[Entries from a dataset]
-- Start --
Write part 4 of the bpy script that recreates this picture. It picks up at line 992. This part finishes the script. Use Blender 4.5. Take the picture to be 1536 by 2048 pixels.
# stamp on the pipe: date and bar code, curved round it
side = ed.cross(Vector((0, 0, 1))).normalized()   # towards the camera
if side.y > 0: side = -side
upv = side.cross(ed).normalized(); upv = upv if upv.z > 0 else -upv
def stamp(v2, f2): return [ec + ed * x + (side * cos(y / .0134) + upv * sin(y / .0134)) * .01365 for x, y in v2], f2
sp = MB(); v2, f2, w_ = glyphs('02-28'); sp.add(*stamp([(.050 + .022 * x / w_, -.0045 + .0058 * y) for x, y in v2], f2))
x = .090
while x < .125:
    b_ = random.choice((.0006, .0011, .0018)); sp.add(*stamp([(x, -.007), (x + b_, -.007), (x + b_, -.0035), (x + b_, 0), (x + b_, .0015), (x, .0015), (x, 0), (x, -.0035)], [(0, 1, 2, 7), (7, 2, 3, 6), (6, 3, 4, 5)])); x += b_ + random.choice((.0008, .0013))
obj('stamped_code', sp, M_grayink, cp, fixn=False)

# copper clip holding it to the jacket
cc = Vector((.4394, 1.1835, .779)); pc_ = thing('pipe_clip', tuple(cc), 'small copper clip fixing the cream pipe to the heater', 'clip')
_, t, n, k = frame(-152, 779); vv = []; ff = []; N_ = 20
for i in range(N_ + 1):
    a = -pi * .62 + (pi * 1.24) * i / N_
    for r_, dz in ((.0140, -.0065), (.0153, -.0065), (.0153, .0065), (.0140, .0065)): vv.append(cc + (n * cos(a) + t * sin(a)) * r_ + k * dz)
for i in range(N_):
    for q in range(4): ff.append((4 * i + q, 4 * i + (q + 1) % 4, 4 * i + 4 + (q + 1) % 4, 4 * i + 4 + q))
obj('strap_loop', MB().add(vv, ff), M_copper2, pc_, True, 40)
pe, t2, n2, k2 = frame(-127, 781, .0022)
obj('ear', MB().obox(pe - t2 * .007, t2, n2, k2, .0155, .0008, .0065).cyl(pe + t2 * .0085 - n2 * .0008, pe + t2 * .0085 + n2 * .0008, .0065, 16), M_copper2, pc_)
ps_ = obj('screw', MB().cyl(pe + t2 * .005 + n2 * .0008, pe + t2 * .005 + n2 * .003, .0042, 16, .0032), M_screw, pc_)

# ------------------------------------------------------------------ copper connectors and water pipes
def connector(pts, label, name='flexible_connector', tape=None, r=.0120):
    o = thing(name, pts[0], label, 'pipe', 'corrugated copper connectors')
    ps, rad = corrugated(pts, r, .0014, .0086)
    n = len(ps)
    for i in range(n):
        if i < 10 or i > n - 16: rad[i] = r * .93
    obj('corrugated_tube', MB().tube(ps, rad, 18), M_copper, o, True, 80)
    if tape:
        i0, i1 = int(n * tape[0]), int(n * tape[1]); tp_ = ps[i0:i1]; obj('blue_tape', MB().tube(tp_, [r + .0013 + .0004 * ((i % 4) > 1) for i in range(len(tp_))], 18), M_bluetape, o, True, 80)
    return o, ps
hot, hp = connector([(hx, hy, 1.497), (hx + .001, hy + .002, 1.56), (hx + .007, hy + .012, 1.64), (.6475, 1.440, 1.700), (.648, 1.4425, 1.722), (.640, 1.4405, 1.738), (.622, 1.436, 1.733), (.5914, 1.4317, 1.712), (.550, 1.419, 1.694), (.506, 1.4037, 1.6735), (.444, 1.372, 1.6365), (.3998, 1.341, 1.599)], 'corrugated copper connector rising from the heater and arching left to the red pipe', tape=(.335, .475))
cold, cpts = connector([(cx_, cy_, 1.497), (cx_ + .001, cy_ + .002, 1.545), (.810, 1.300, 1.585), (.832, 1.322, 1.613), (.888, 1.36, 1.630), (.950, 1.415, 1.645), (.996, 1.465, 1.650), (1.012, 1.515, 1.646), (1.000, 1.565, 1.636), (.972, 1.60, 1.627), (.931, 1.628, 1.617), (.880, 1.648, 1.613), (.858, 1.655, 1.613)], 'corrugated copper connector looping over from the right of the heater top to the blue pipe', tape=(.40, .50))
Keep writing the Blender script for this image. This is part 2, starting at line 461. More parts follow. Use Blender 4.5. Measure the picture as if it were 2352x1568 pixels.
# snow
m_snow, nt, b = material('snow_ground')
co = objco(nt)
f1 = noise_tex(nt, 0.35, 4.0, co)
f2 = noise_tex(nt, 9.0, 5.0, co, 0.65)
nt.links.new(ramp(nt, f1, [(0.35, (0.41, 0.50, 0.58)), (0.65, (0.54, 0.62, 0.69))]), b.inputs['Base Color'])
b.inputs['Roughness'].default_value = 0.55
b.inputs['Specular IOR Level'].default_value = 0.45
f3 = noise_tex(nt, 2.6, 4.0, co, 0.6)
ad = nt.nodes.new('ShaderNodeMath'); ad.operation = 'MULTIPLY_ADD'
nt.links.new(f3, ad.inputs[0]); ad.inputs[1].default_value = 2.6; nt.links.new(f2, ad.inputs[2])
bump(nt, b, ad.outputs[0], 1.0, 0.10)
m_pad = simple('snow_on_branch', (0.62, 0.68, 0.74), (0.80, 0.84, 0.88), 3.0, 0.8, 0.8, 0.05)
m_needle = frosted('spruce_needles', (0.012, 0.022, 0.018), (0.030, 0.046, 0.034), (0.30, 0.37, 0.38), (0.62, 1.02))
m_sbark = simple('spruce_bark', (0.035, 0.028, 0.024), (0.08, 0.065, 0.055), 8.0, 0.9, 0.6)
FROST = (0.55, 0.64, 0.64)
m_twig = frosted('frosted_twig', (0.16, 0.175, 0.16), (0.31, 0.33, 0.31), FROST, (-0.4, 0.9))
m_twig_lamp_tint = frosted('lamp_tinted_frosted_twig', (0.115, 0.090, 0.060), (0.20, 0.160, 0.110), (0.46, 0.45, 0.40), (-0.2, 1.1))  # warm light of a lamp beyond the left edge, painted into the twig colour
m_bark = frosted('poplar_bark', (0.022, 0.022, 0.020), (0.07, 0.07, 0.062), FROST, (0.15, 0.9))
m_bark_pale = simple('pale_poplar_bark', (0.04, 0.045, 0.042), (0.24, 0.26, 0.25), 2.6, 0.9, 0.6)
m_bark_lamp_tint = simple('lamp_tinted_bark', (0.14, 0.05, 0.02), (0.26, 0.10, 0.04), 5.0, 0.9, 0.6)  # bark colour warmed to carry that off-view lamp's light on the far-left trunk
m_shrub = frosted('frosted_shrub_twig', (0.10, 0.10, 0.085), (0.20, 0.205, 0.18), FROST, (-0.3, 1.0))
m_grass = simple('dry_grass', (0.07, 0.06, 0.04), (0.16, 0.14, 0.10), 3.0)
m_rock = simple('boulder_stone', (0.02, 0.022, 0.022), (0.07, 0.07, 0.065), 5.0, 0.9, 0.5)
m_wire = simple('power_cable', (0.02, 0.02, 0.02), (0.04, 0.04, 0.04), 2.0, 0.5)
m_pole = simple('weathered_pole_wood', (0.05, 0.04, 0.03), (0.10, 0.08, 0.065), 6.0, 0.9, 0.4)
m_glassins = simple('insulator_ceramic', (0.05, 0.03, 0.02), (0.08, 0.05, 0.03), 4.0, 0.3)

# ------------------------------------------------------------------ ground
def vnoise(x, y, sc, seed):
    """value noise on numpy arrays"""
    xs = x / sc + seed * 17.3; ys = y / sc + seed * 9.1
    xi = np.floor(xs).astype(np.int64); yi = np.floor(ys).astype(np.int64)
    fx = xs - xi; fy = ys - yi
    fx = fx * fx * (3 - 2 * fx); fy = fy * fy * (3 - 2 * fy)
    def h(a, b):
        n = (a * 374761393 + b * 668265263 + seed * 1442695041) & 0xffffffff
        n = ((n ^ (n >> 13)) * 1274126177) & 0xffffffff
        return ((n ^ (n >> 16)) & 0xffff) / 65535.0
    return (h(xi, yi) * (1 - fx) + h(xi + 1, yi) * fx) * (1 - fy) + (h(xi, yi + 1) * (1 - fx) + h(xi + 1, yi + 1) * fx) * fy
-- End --
▸ **Aim of the task**: Copy every line above in which the string "this" shows up.

▸ **Task solution**:
Write part 4 of the bpy script that recreates this picture. It picks up at line 992. This part finishes the script. Use Blender 4.5. Take the picture to be 1536 by 2048 pixels.
Keep writing the Blender script for this image. This is part 2, starting at line 461. More parts follow. Use Blender 4.5. Measure the picture as if it were 2352x1568 pixels.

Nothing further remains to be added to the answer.